SUM OF R bezeichnet ein Projekt von Tausendsassa Reto Mäder, welches vorerst allerlei Metamorphosen durchlaufen musste, um letztlich Bandstatus zu erreichen. Mit Jukka Rämänen (Dark Buddha Rising u.a.) und Marko Neumann (Dark Buddha Rising, Hexvessel u.a.) konnten im Laufe der Zeit zwei namhafte Kollegen dazugewonnen werden, die auf einer transzendenten Ebene zu musizieren vermögen, ohne gleich mit Gebetsglocken rasseln zu müssen. Ihr Sound bewegt sich in durchaus doomigen Tonlagen, angereichert durch psychedelisch-hallbetonte Spielweisen. Live versprechen sie absolute Gänsehautgarantie! Plus: Falls du (wie wohl die meisten unter uns) den jungen Plant nie hast live erleben dürfen, bietet sich dir hier die einmalige Gelegenheit, wenigstens so zu tun als ob. Denn was Neumann auf der Bühne zelebriert, ist an Intensität kaum zu überbieten.

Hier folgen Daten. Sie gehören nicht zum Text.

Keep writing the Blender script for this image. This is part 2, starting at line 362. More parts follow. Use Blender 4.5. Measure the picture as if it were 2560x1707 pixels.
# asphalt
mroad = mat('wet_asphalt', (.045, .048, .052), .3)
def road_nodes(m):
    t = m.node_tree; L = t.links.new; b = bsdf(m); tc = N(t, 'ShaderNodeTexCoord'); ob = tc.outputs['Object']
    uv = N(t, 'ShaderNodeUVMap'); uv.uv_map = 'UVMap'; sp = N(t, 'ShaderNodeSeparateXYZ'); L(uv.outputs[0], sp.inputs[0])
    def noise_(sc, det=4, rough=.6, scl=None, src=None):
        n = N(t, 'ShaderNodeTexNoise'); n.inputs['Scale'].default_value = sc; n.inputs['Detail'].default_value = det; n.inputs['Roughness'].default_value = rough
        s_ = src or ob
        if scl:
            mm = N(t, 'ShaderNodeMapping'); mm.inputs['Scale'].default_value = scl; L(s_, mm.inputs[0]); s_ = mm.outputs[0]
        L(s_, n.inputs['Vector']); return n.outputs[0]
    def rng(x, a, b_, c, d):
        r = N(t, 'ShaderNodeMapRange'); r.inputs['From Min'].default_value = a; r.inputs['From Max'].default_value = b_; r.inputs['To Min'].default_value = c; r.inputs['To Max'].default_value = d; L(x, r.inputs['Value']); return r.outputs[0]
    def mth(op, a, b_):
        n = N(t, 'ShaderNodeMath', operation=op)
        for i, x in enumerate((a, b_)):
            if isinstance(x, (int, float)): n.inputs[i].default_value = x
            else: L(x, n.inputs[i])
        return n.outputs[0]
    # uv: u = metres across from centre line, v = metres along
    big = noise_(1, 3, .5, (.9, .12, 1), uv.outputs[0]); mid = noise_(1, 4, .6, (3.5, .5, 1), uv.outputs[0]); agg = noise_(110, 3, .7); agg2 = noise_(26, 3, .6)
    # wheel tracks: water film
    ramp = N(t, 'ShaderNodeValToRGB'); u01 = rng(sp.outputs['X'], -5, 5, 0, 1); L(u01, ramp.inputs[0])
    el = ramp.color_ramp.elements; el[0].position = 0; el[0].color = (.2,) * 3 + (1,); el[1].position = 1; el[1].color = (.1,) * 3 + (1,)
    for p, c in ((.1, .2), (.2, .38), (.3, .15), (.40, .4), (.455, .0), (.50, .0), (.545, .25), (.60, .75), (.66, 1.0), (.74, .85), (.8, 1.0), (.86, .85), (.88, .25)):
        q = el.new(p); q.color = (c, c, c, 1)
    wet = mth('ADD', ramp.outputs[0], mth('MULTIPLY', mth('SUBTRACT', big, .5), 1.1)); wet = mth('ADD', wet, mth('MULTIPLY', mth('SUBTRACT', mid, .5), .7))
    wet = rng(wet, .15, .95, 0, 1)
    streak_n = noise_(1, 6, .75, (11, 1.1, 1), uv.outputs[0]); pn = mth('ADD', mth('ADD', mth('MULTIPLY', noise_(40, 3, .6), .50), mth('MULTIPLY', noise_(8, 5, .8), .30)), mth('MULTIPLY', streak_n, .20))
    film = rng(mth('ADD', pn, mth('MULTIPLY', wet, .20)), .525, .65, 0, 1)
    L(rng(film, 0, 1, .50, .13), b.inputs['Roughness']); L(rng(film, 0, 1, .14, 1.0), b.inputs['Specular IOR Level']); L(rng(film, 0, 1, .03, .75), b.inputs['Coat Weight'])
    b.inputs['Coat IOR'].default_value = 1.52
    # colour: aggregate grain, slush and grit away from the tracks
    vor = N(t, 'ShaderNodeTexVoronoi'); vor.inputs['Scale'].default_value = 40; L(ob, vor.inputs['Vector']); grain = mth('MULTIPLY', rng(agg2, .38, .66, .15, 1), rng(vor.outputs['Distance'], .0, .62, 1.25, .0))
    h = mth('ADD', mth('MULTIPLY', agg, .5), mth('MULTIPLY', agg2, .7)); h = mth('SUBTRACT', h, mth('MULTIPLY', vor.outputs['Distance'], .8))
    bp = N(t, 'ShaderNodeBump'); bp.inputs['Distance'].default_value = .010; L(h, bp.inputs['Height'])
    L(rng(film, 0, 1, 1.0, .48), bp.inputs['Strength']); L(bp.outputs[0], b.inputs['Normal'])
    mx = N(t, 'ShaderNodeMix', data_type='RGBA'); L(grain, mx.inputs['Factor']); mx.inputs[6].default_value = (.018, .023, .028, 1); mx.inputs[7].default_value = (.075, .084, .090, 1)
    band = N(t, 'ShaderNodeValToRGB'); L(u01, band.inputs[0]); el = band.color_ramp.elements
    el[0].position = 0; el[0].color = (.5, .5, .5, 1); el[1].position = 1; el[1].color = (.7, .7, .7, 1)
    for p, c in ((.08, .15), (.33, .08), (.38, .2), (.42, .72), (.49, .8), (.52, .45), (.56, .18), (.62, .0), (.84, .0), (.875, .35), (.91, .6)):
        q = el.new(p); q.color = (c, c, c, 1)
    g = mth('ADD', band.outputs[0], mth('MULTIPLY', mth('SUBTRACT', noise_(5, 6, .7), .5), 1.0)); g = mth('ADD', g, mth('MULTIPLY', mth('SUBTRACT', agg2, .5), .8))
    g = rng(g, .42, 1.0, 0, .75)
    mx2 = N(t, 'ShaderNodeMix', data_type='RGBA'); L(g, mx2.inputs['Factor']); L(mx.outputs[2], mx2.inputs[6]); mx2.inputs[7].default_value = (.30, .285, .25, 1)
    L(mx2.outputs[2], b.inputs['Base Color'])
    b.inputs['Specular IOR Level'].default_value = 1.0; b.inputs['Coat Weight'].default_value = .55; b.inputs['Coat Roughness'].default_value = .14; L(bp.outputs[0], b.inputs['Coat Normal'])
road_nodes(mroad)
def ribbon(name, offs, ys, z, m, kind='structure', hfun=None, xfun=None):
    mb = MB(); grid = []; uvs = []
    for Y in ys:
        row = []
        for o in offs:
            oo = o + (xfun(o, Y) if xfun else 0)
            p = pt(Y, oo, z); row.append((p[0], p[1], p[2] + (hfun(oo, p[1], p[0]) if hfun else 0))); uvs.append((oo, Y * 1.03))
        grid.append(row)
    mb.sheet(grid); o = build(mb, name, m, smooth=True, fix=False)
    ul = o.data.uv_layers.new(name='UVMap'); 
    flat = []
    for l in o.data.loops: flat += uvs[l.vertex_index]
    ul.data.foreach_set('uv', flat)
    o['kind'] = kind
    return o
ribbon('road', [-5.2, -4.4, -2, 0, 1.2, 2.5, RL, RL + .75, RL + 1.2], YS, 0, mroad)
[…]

WOLFBRIGADE brauchen kaum mehr vorgestellt zu werden. Auch wenn die Schweden der Harcore (Crust, D-Beat) Fraktion zugerechnet werden, spielen sie unbeschwert harten Rock'n'Roll und erinnern von der Attidüde her kaum zufällig an Motörhead, bloss noch die Spur zorniger. Ein MUST!!!